There is a number of rules you are not allowed to break (otherwise your bridge will do).
A port can only be a member of one bridge.
A bridge knows nothing about routes.
A bridge knows nothing about higher protocols than ARP. That's the reason why it can bridge any possible protocol possibly running on your Ethernet.
No matter how many ports you have in your logical bridge, it's covered by only one logical interface
As soon as a port (e.g. a NIC) is added to a bridge you have no more direct control about it.
If one of the points mentioned above is not clear to you now, don't continue reading. Read the documents listed in Appendix B first. |
If you ever tried to ping an unmanaged switch, you will know that it doesn't work, because you don't have a IP-address for it. To switch datagrams it doesn't need one. The other thing is if you want to manage the switch. It's too much strain, to take a dumb terminal, walk to the place you installed it (normally a dark, dusty and warm room, with a lot of green and red Christmas lights), to connect the terminal and to change the settings.

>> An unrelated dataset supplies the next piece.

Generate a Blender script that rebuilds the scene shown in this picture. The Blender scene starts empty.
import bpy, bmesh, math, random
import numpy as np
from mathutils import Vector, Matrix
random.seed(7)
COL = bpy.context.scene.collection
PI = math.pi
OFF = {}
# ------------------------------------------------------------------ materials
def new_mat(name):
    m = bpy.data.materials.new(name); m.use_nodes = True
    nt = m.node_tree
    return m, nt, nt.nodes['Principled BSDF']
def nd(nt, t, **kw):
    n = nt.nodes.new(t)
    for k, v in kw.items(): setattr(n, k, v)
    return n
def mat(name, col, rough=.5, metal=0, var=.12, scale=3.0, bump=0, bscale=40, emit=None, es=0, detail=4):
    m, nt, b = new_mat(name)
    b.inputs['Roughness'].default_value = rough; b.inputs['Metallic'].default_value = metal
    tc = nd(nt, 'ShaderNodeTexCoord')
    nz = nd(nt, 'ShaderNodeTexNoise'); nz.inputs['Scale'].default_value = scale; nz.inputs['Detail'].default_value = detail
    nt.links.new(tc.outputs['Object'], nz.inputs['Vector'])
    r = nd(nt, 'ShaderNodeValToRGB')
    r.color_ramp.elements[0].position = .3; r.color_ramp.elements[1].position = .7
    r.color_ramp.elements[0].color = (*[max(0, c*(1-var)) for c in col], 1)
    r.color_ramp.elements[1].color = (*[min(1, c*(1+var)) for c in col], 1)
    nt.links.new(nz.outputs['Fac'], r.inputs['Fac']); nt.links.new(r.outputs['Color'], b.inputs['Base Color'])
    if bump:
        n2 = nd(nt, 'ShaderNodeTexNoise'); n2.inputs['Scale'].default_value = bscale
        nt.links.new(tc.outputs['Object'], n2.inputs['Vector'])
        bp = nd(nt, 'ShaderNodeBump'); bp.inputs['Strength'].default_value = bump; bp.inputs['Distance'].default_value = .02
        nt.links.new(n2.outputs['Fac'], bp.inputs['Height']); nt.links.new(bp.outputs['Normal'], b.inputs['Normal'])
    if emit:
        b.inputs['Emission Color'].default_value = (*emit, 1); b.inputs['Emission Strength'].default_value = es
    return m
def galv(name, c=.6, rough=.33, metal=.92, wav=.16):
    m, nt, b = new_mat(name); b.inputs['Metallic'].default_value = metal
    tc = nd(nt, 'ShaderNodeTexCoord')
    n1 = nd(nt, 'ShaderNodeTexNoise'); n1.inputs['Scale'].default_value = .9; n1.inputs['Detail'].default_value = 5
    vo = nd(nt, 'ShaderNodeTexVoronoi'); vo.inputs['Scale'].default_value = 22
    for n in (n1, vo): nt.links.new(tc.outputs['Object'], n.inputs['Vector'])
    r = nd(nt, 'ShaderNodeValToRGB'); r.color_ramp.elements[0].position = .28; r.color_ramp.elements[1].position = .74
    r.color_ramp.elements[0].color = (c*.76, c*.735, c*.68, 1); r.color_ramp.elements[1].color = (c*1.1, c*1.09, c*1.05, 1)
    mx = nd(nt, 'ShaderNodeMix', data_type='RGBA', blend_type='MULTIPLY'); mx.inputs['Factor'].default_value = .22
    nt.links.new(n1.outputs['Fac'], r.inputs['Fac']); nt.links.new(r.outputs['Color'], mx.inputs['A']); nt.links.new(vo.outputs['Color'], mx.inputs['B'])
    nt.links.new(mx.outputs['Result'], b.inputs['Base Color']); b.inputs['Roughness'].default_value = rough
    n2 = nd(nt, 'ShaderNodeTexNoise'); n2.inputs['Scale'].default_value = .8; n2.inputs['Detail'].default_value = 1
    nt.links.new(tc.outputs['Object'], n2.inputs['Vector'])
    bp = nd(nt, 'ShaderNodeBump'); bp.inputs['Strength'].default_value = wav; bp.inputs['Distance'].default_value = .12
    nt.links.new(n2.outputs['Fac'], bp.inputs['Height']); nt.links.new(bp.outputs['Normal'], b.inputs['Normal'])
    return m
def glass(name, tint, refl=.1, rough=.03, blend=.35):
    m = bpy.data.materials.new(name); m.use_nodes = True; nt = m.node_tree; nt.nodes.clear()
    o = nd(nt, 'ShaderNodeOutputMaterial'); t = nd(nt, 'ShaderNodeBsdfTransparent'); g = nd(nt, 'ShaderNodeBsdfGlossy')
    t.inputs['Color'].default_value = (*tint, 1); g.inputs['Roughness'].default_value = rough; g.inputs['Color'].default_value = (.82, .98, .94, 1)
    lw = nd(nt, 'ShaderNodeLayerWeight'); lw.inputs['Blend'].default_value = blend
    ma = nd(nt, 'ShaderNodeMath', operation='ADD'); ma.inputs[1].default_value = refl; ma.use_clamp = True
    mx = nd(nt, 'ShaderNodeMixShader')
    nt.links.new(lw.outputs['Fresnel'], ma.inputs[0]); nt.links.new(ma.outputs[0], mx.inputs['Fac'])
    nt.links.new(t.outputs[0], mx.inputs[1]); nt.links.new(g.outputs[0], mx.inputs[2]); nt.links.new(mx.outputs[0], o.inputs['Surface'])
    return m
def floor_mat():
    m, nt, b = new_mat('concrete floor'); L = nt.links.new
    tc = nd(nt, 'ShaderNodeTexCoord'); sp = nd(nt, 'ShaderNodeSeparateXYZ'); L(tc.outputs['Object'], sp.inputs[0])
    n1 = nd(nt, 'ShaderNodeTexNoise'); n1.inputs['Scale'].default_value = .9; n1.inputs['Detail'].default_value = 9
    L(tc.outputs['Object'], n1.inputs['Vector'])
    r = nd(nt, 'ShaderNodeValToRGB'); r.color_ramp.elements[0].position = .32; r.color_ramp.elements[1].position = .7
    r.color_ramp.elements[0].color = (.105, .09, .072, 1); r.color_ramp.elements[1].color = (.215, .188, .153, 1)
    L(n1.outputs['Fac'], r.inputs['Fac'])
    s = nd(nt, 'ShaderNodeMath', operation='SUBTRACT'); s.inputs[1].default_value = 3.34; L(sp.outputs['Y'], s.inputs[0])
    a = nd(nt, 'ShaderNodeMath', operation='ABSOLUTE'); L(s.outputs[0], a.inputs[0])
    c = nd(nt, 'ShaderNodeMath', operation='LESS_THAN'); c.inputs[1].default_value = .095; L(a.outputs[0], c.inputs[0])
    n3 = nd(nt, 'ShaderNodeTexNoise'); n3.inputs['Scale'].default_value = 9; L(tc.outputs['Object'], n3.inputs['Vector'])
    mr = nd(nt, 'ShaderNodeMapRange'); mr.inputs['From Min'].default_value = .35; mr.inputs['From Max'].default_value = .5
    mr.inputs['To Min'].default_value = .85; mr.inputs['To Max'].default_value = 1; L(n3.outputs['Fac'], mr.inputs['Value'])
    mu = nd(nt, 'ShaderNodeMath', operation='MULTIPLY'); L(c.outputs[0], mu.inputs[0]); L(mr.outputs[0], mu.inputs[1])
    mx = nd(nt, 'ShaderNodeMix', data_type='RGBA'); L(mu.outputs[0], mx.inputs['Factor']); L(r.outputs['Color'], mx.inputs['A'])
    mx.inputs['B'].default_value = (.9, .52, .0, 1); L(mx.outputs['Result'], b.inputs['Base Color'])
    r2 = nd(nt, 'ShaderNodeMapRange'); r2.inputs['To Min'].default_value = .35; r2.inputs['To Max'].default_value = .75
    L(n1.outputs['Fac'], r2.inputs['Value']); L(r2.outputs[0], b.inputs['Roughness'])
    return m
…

What you want is remote management, usually by SNMP, telnet, rlogin or (best) ssh. For all this services you will need a IP. That's the exception to the transparency. The new code allows you without any problem to assign a IP address to the virtual interface formed by the bridge-instance you will create in Section 6.2. All NIC's (or other interfaces) in your bridge will happily listen and respond to datagrams destined to this IP.
All other data will not interfere with the bridge. The bridge just acts like a switch.